Bank of England. It is a mode of taxing without possibility of opposition to the

tax.

Coin

Forbidding export or melting of coin was in fact an act of Bankruptcy—stripping

the metal of its value—and reducing it to the condition of bad paper.

[Column 8]

A case might be put in which an addition to the quantity of money shall be not

merely accompanied by, but productive of an addition to wealth: and this without

any addition to prices or at least without a proportionable addition to

prices.

But the case thus put would not quadrate with the real state of things in

England.

Suppose money imported into the Scotch[?] Isles and employd[?] in fisheries.

Cases as between money and wealth.

1. Wealth encreasing money encreasing in the same proportion—No rise.

2. Wealth encreasing money encreasing in greater proportion—Rise.

3. Wealth encreasing. money encreasing but in less proportion—No rise but

fall.

4. Wealth encreasing—money decreasing—Greater fall.

[Column 9]

Cases continued

1. Wealth decreasing money decreasing in the same proportion—No fall

2. Wealth decreasing—Money decreasing in greater proportion—Rise.

3. Wealth decreasing—money decreasing but in a less proportion—No fall—but Rise.

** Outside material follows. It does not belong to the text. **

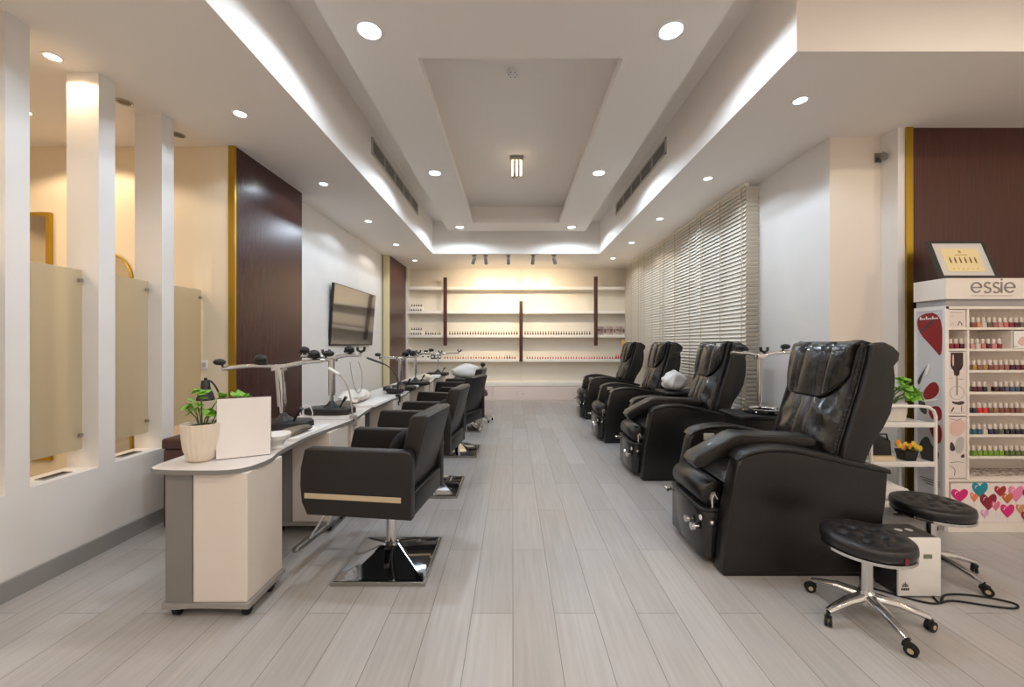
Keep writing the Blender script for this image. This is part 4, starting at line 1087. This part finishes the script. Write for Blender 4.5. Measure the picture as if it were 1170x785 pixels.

Return of a state of things in which money should be stationary or

decreasing—

If the decrease were gradual no inconvenience would ensue—The[?] Rents would be

lowered—but prices of provisions would have been lowered first {Goods being

sold} The money as well as real price of exportable goods being lowered goods

would be exported to a larger amount or a revenue might be drawn from foreign

nations by taxes on Exports

[...?] bread basket stops.

[Column 10]

Data as between 2 points of Time 1750 & 1800

1. Quantity of wealth.

2. Quantity of money less—equal—or greater

3. Prices—higher—equal—or lower.

Known antecedently

1. Wealth/Income of 1750

2. Wealth/Income of 1800

3. Prices of 1750

4. Prices of 1800

5. Money of 1750

Known by inference

6. Money of 1800

Cases continued

1. Wealth stationary money stationary. No rise nor fall.

2. Wealth stationary—money encreasing. Rise

3. Wealth stationary money decreasing—Fall.